Tre tradizioni, dunque, di una stessa fiaba che confluiscono in una riscrittura dialettale, trasposta scenicamente in un’atmosfera tetra, dai colori chiaroscurali attraverso i quali emerge un’immagine della celebre storia fra il grottesco ed un crudo realismo. Nessuna scenografia desunta dall’immaginario collettivo tradizionale, ma soltanto tre strutture mobili praticabili con cassettoni ed ante si muovono in assito definendo piccoli e grandi spazi di un interno greve assai, disegnando l’ambiente come una sorta di gattabuia nella quale a Cenerentola è affidato il ruolo di serva, destinata, talvolta, ad un’assurda conta di migliaia di ceci che la matrigna dispettosa le riversa a sacchi.
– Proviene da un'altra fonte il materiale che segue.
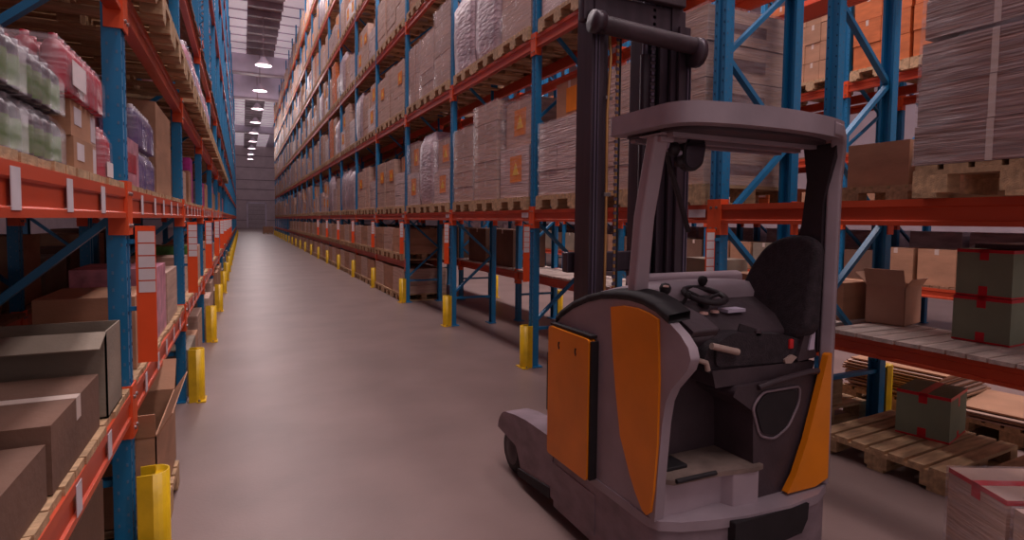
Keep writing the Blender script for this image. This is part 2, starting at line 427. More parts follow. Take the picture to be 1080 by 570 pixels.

Mite e dolce, stavolta l’eroina di intere generazioni ha qualcosa di molto più ravvicinato ai temperamenti di una fanciulla moderna. D’altro canto vi sono le litigiose e aggressive Genoveffa e Anastasia, “costrette” dalla stessa madre ad imparare una sgraziata coreografia in vista di un loro debutto in società per assicurarsi un ricco marito; esse vestono un abitino bordeaux con una goffa gonna rigonfia – mentre quello di Cenere’ è in blu – e dello stesso colore veste anche la grottesca genitrice, interpretata dall’attore Roberto Solofra. L’immediatezza della dicotomia dei costumi s’innesta in un quadro visivo molto semplice che avalla un registro comico di facile accessibilità per un pubblico anagraficamente trasversale, fondato su un’espressività ed una mimica canzonatori e popolari.
Cenere’ si presta ad un gioco recitativo che non lascia alcuno spazio al romanticismo, ma deforma la storia attraverso la caratterizzazione puramente grottesca e con ciò tutti gli elementi subiscono una declinazione realistica che ne estirpa la componente magica. Stavolta la sfortunata fanciulla si ritrova a leggere, per una beffa messa in atto delle sorellastre, di una maga e di una zucca inesistenti, e tramite questo spunto metanarrativo i due registi insistono sull’inesistenza di quel soprannaturale sempre in soccorso agli eroi fiabeschi, e quindi su una cruda realtà – nella fattispecie bassa, goffa e popolare – che può mutare solo con le forze individuali e perché no? Anche con la fortuna.
La caratterizzazione quasi picaresca di Cenerentola determina l’essenzialità dell’intreccio che conferma il suo lieto fine originario conquistato con la sola intraprendenza di una sguattera, l’unica che riesce a calzare una scarpetta numero trentadue, e salva lo spettacolo dal sospetto di semplice parodia, rendendolo fruibile da grandi e piccini.